III. WHETHER RUCKER RECEIVED INEFFECTIVE ASSISTANCE OF COUNSEL.

¶ 12. Rucker claims the circuit court erred when it did not conduct an evidentia-ry hearing to determine whether he had ineffective assistance of counsel. To establish a claim of ineffective assistance of counsel, Rucker must demonstrate (1) a deficiency in his counsel’s performance that is (2) sufficient to constitute prejudice to his defense. Swington v. State, 742 So.2d 1106(¶ 22) (Miss.1999) (citing Strickland v. Washington, 466 U.S. 668, 687, 104 S.Ct. 2052, 80 L.Ed.2d 674 (1984); Walker v. State, 703 So.2d 266, 268 (Miss.1997)). In deciding whether Rucker’s counsel rendered ineffective assistance, this Court examines the totality of the circumstances surrounding the case.

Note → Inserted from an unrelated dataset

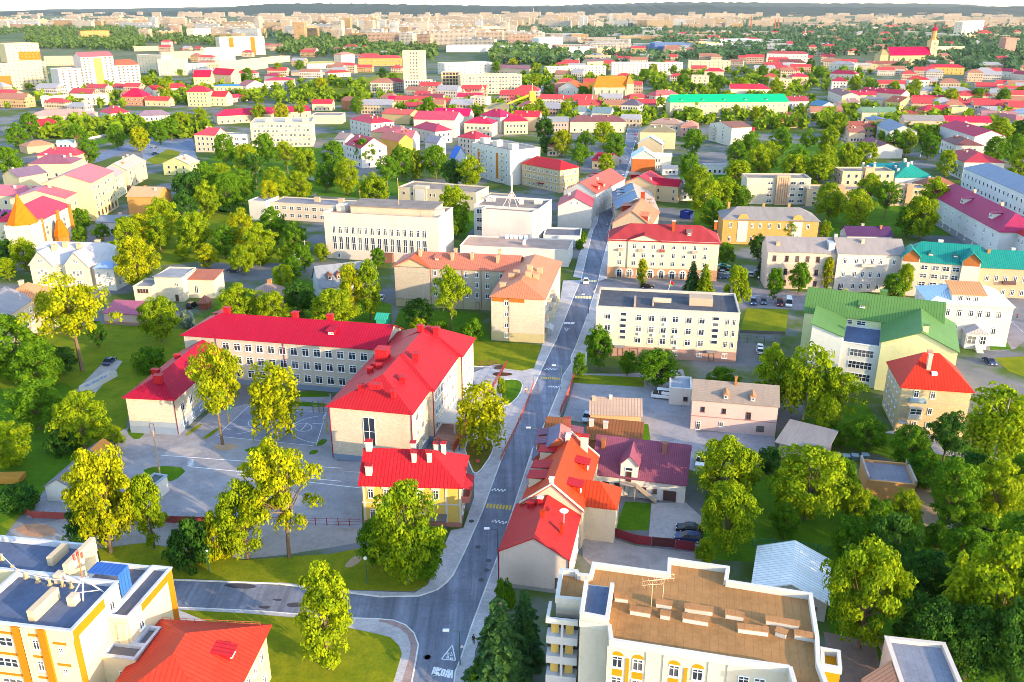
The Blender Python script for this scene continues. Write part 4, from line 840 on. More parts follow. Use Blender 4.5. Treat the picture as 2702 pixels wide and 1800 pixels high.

Swington, 742 So.2d at (¶22). Rucker faces a “strong but rebuttable presumption that his counsel’s conduct falls within a broad range of reasonable professional assistance.” Id. at (¶ 23). To overcome this presumption, Rucker must show “that there is a reasonable probability that, but for counsel’s unprofessional errors, the result of the proceeding would have been different.” Id. “A reasonable probability is a probability sufficient to undermine confidence in the outcome.” Id.

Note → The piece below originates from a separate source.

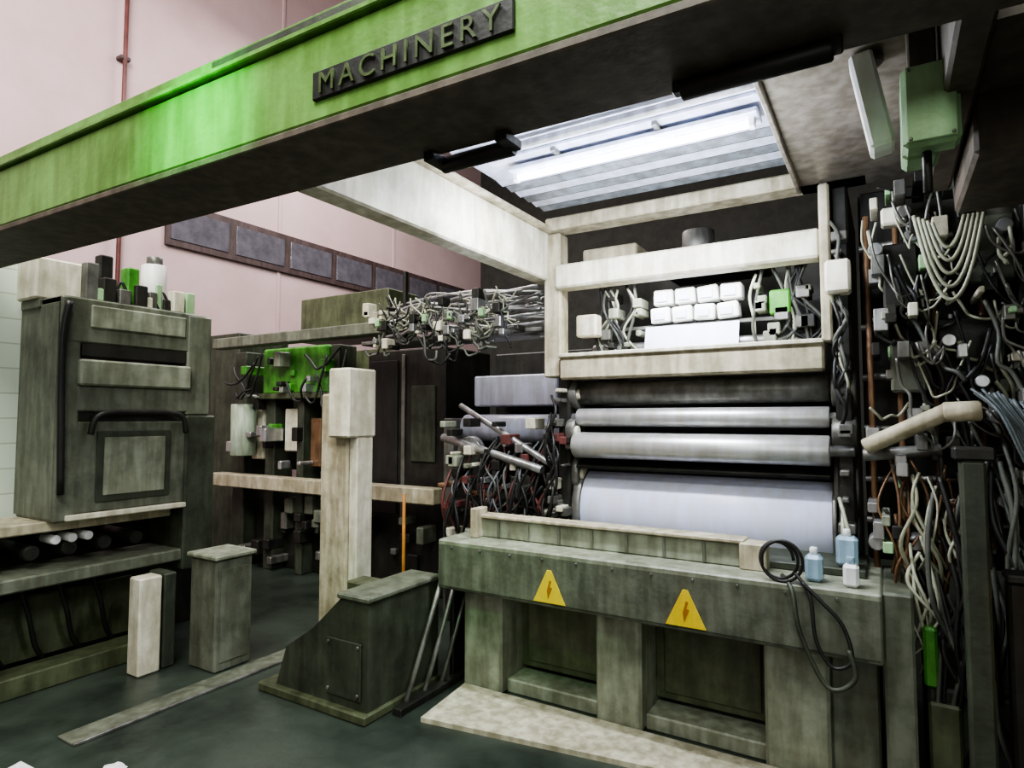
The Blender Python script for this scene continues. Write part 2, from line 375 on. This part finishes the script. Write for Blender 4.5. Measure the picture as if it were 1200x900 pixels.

¶ 13. Rucker’s rationale for ineffective assistance of counsel stems from his first two issues on appeal. Rucker contends that his counsel was ineffective because he failed to object to the length of Rucker’s sentence. In Rucker’s petition to plead guilty, Rucker indicated that he and his attorney reached an agreement with the district attorney’s office and that, in exchange for his guilty plea, the district attorney would recommend a specific sen*962tence. That specific sentence is filled-in and it is in Rucker’s own handwriting. That portion of Rucker’s petition shows that Rucker expected that the district attorney’s office would recommend a twenty year sentence with ten years to serve “as [a] habitual offender” and ten years on post-release supervision. Rucker was indicted for sale of cocaine as an enhanced drug offender under Section 41-29-147 of the Mississippi Code (Rev.2005) as well as a habitual offender under Section 99-19-81 and, if convicted by a jury, he faced a mandatory sentence of sixty years in custody without parole or early release.

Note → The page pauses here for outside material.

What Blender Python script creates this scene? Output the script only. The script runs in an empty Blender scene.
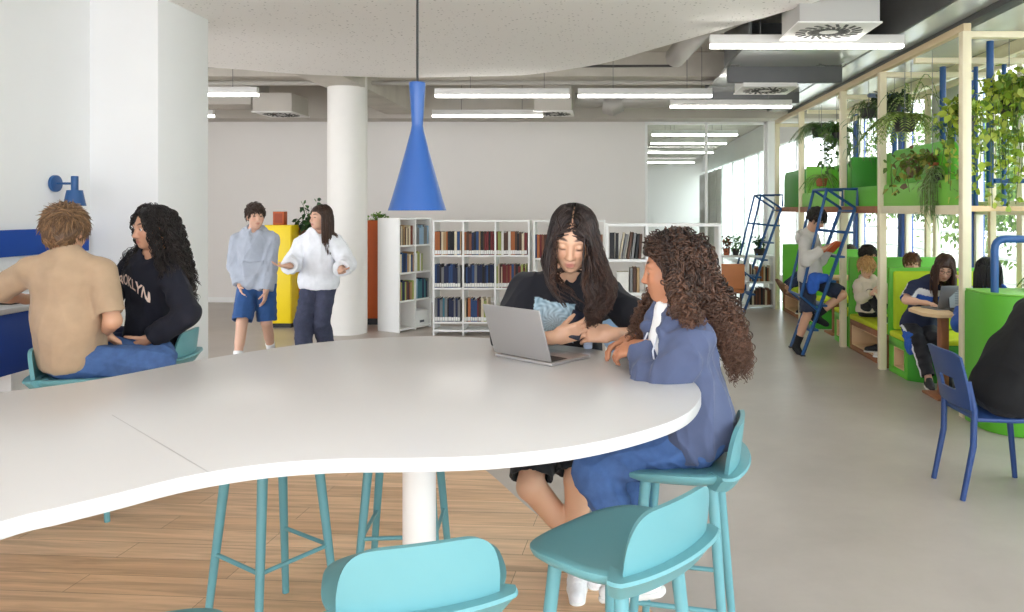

¶ 14. During Rucker’s guilty plea hearing, the circuit court repeated that recommended sentence and asked Rucker whether he understood that recommendation. Rucker responded, “Yes, ma’am.” The circuit court accepted the district attorney’s recommendation and sentenced Rucker to the precise sentence that he contemplated in his petition to plead guilty. That is, Rucker received the exact sentence for which he bargained. Rucker swore that he was satisfied with his attorney’s assistance and that he had no complaints regarding his attorney.

¶ 15. We find that Rucker’s sentence is not excessive. It seems patently ludicrous that Rucker raises this claim of ineffective assistance of counsel when he received the exact lenient and negotiated sentence contemplated in his petition to plead guilty. In any event, Rucker fails to demonstrate that his counsel’s performance was deficient. As such, we find that this assignment of error is meritless.

¶ 16. THE JUDGMENT OF THE YA-LOBUSHA COUNTY CIRCUIT COURT DENYING POST-CONVICTION COLLATERAL RELIEF IS AFFIRMED. ALL COSTS OF THIS APPEAL ARE ASSESSED TO YALOBUSHA COUNTY.

KING, C.J., LEE AND MYERS, P.JJ., IRVING, CHANDLER, GRIFFIS, BARNES, ISHEE AND CARLTON, JJ., CONCUR.